Gran revuelo mediático ha causado nuestro querido Bob. Una vez más.
Primero, el hecho de haber ganado el Nobel de Literatura en octubre pasado, cuestión que desató una polvareda de declaraciones de cantidad de críticos, acerca de la validez de otorgar este premio a un músico.
En el caso de Dylan, amén de músico, es un escritor. Y en este siglo, la música ha pasado de ser un canal de mero disfrute, a un modo de expresión con peso propio.
Bob encaja a la perfección dentro de la categoría de musi-puetas, personas selectas, a quienes no podemos encasillar en uno u otro lado de las disciplinas. Porque cuanto más cantan, nos ratifican un mensaje que nos llega por una vía con más fuerza, como es la música hecha desde el alma.

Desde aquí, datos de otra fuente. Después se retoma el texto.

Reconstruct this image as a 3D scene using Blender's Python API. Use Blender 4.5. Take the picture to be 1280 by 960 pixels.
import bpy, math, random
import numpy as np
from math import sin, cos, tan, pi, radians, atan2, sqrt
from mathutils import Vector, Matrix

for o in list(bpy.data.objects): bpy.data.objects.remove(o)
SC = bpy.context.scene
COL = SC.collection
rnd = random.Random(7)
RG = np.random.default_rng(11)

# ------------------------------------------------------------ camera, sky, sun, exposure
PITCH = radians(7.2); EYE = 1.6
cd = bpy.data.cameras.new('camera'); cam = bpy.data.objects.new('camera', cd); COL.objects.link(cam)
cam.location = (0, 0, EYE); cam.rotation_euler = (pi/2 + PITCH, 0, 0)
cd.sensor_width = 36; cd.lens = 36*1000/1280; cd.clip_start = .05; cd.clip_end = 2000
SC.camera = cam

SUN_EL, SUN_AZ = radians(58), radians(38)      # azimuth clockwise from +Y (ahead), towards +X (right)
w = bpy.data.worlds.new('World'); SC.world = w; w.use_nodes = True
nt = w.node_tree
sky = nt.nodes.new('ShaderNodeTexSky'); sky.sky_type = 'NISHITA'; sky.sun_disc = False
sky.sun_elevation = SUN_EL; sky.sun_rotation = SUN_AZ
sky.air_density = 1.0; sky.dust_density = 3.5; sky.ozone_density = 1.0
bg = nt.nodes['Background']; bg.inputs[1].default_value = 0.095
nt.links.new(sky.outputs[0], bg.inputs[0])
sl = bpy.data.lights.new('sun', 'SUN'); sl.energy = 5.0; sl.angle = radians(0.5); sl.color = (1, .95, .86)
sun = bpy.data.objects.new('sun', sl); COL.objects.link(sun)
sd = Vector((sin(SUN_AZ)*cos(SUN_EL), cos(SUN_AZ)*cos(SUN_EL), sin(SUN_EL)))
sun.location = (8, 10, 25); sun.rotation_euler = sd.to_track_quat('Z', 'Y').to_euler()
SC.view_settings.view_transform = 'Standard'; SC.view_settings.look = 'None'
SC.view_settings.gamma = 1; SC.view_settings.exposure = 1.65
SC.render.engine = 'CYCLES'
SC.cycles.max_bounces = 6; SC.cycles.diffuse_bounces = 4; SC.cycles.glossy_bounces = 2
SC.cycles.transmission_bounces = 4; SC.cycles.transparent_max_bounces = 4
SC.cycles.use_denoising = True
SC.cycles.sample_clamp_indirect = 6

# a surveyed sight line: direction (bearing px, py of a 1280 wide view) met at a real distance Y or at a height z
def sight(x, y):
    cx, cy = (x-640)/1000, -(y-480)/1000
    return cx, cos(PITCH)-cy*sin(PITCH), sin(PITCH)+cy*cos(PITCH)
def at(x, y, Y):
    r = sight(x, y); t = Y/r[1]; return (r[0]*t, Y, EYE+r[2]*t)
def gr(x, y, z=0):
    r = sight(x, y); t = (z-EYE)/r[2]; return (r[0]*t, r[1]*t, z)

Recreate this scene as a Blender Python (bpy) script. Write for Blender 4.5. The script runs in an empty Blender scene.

De este modo, estamos frente a una personalidad no convencional. Mucho se habló sobre si aceptaría o no el premio. Lo cierto, es que la carta que dirigió Dylan a la Academia Sueca, el equivalente a la Real Academia Española, aludió a la cantidad de compromisos preexistentes, cuestión que no le permitirá estar el 10 de diciembre en Estocolmo. Para un mortal del montón, esto sería una salvajada, pero Dylan es un tipo con una mentalidad atípica. De hecho, al ingresar a su portal, no se halla mención alguna al Premio Nobel, recientemente obtenido.
La única condición es que debe entregar su discurso de aceptación, antes del 10 de mayo de 2017. Interesante actitud, la de la Academia, que lejos de “enloquecer”, no emitió juicio de valor alguno. Todo lo contrario, respetó profundamente la decisión del premiado.
De paso, aclaramos que otros premiados tampoco acudieron a recibirlo, por motivos diversos: Elfried Jelinek (2004), Harold Pinter (2005), o Doris Lessing (2007).
Lo cierto es que Bob, amén de constructor (de canciones), sigue siendo un ser muy activo, que planifica su tiempo. No lo juzgamos, lo respetamos. Y lo celebramos.